Philippines flash flooding leaves 400 dead

| Sunday, Dec. 18, 2011

MANILA, Philippines -- Flash floods devastated a southern Philippines region unaccustomed to serious storms, killing more than 400 people while they slept, rousting hundreds of others to their rooftops and turning two coastal cities into muddy, debris-filled waterways that were strewn on Saturday with overturned vehicles and toppled trees.

Most of the victims were asleep on Friday night when raging floodwaters cascaded from the mountains after 12 hours of rain from a late-season tropical storm in the southern Mindanao region. The region is unaccustomed to the typhoons that are common elsewhere in the nation of islands.

Ayi Hernandez, a former congressman, said he and his family were resting in their home in Cagayan de Oro when they heard a loud "swooshing sound." Water quickly rose ankle-deep inside. He decided to evacuate to a neighbor's two-story house.

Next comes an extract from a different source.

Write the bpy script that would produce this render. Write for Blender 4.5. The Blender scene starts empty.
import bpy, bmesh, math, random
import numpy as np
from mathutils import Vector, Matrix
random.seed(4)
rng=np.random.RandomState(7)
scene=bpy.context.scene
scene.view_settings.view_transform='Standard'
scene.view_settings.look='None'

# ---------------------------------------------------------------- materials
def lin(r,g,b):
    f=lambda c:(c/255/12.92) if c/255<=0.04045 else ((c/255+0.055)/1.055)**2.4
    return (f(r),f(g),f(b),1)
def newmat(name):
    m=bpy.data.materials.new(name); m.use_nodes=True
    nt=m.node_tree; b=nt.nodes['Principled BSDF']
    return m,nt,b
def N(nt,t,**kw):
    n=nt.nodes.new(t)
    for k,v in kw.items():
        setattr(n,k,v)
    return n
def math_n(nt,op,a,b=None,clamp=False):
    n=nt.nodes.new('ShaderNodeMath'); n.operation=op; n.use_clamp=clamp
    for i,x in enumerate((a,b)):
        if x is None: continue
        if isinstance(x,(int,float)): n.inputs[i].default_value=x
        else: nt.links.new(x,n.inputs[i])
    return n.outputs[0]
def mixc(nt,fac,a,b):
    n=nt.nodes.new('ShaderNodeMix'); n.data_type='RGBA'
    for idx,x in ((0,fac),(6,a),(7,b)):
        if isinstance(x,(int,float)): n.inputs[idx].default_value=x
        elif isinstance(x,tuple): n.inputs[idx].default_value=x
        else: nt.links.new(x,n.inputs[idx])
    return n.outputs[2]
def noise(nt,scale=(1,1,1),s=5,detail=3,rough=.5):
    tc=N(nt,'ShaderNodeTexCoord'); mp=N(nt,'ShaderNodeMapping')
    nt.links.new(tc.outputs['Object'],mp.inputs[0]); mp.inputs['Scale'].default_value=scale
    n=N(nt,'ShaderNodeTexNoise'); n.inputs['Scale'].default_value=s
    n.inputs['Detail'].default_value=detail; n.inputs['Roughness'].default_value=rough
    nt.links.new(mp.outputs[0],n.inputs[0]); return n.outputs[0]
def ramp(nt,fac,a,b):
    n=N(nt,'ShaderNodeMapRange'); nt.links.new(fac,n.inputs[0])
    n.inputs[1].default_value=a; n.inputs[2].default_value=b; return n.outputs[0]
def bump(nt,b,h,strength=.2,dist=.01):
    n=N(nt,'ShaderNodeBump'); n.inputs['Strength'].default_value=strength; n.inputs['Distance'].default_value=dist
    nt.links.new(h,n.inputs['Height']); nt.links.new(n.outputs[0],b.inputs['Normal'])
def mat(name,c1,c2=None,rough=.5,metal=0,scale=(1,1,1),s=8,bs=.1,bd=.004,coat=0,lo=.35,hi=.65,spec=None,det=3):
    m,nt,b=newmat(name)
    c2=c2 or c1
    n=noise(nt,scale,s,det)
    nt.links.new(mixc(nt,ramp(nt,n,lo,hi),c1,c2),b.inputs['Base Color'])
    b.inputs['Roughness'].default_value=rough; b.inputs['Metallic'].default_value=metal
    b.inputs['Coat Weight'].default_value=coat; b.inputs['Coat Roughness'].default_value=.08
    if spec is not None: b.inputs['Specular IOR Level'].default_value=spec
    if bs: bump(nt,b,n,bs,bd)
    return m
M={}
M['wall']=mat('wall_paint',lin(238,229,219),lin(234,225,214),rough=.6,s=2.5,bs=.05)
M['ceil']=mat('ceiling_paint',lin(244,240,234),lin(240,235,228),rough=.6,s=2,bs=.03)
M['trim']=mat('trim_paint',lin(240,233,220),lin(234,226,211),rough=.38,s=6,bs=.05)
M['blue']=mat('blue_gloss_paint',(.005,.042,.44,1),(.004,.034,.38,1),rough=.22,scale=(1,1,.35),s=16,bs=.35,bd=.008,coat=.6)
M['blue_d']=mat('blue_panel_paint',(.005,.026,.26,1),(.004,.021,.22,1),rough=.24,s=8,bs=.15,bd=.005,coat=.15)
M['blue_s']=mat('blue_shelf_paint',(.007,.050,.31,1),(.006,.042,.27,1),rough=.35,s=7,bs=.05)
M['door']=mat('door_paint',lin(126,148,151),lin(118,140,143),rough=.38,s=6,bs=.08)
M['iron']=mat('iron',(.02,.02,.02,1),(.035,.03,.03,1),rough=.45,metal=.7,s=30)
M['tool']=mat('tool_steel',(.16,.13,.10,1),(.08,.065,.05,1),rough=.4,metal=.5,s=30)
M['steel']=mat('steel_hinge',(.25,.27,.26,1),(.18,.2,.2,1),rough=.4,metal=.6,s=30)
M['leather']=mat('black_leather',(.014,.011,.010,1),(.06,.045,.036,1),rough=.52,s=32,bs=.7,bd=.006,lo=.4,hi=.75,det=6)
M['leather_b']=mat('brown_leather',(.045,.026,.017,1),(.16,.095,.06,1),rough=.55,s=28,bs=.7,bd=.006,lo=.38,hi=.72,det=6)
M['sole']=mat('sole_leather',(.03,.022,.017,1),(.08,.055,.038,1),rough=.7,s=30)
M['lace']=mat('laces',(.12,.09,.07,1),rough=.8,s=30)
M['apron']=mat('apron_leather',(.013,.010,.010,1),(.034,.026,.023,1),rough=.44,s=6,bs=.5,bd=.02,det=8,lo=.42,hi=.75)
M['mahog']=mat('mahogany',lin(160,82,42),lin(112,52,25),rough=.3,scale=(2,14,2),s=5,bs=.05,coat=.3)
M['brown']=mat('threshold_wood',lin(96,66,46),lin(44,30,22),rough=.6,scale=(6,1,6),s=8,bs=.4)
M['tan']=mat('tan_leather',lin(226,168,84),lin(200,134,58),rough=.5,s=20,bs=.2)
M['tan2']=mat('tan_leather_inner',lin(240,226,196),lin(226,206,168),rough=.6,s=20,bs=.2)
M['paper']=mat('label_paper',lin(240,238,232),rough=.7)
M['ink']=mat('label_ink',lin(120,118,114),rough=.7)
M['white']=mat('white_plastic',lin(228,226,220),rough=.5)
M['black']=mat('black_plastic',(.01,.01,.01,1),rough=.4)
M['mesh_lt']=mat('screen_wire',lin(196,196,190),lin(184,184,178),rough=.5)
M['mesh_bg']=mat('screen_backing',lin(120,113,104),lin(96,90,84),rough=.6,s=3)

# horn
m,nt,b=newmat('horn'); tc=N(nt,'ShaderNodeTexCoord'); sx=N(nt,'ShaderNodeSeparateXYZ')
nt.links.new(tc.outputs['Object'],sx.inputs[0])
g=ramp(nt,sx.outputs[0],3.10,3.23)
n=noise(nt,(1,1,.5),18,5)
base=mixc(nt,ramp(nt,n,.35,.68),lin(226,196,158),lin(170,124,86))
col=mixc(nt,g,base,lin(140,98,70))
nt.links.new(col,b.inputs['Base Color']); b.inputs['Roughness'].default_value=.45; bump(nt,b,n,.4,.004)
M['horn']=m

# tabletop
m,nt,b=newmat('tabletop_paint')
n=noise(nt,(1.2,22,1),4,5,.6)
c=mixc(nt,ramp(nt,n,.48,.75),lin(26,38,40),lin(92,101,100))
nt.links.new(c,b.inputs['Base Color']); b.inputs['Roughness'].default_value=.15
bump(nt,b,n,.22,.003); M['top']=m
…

"It was a good thing, because in less than an hour the water rose to about 11 feet," filling his home up to the ceiling, he said.

At least 436 were dead, based on a body count in funeral parlors, Philippine Red Cross Secretary General Gwen Pang said. Many of the bodies were unclaimed after nearly 24 hours, suggesting that entire families had died, Pang said.

The swollen river sent floodwaters gushing through neighborhoods that do not usually experience flooding. A man floated in an inner tube in muddy water littered with plastic buckets, pieces of wood and other debris. Ten people in one home stood on a sloping roof, waiting for rescuers even as water still flooded the lower floors.

Local television footage showed muddy water rushing in the streets, sweeping away all sorts of debris. Thick layers of mud coated streets where the waters had subsided. One car was thrown over a concrete fence and others were crushed and piled in a flooded canal.

Benito Ramos, chief of the government's Civil Defense Office, attributed the high casualties in Mindanao "partly to the complacency of people because they are not in the usual path of storms" despite four days of warnings by officials that one was approaching.